Destici; barınma ihtiyaçlarını karşılamak üzere özel mülkiyetler üzerine yapılmış ve yapı kayıt belgesi alınmış, bir kısım yapı kayıt belgesi iptal olmuş ve iptal olma aşamasında olan yapılar, kamu zararı, iskan ve imar yönünden incelenmek sureti ile yapı sahiplerinin yaşadıkları mağduriyetlerin giderilmesi sağlanmalıdır’ dedi. Mustafa Destici’nin teklifi o tarihten itibaren komisyonda beklemeye alındı.

2018 yılı verilerine göre 10 şehirde 294 bin 165 yapı kayıt belgesi düzenlenerek kaçak yapılar yasal statüye kavuşturuldu.

Doç. Dr. Binali Tercan’ın hazırladığı rapora göre;

Adana’da 59 bin 247, Hatay’da 56 bin 464, Antep'te 40 bin 224, Maraş'ta 39 bin 58, Urfa'da 25 bin 521, Malatya'da 22 bin 229, Osmaniye'de 21 bin 107, Diyarbakır'da 15 bin 713, Adıyaman'da 10 bin 629, Kilis'te 4 bin 897 kişi imar affından yararlandı.

Komplo teorileri üzerinden akıl yürütme yapamayız fakat imar affından faydalanan konutların bugünkü enkaz durumu bizleri gerçekler ile yüzleştiriyor.

Yedi imar affı ile toplumsal adalet duygusu zedelendi, imar ile ilgili çalışma yapan kurumlara güven azaldı. Söz konusu aflar, nasıl olsa af gelir anlayışını besleyerek bu anlayışı meşrulaştırdı.

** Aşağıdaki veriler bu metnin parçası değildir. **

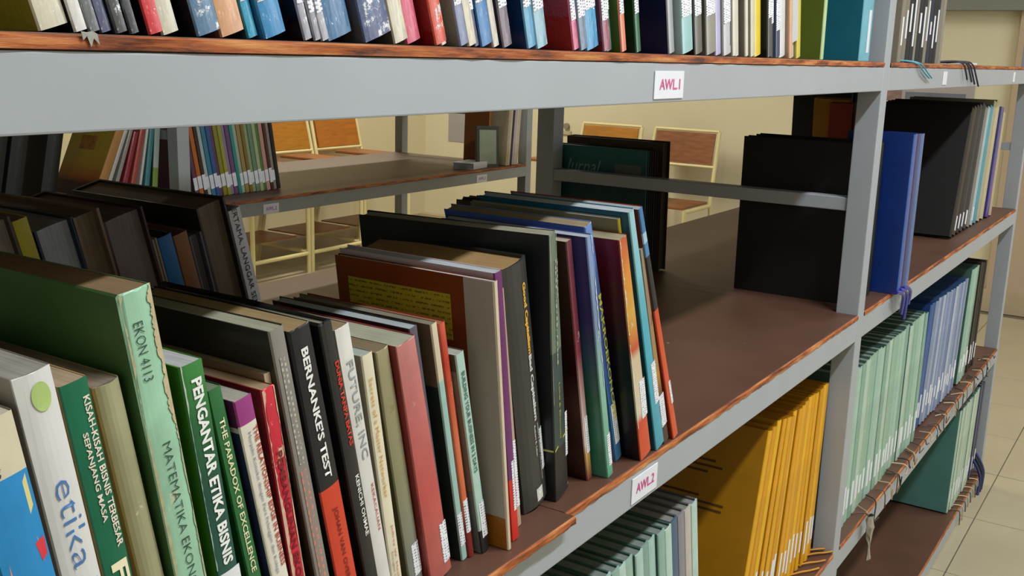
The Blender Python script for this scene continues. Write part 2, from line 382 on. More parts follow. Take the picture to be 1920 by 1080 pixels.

Bu anlayışın sonucu olarak; 

Kısa vadeli siyasi kazanımlar için çıkarılan aflar, uzun vadede yıkım, gözyaşı ve toplumsal trajedi olarak bu coğrafyaya geri döndü.

Nihat Hatipoğlu’nun söylediği gibi ‘Bunu kader ile ifade etmeyeceğiz. Bilim adamlarının sözü bizim için dini emir gibidir’. Eğer bilim insanlarının sözünü dikkate almayıp siyasi kazanımlar için mevzuata uygun olarak yapılmayan yapılara göz yummaya devam edersek bu topraklardan acı ve gözyaşı eksik olmayacaktır.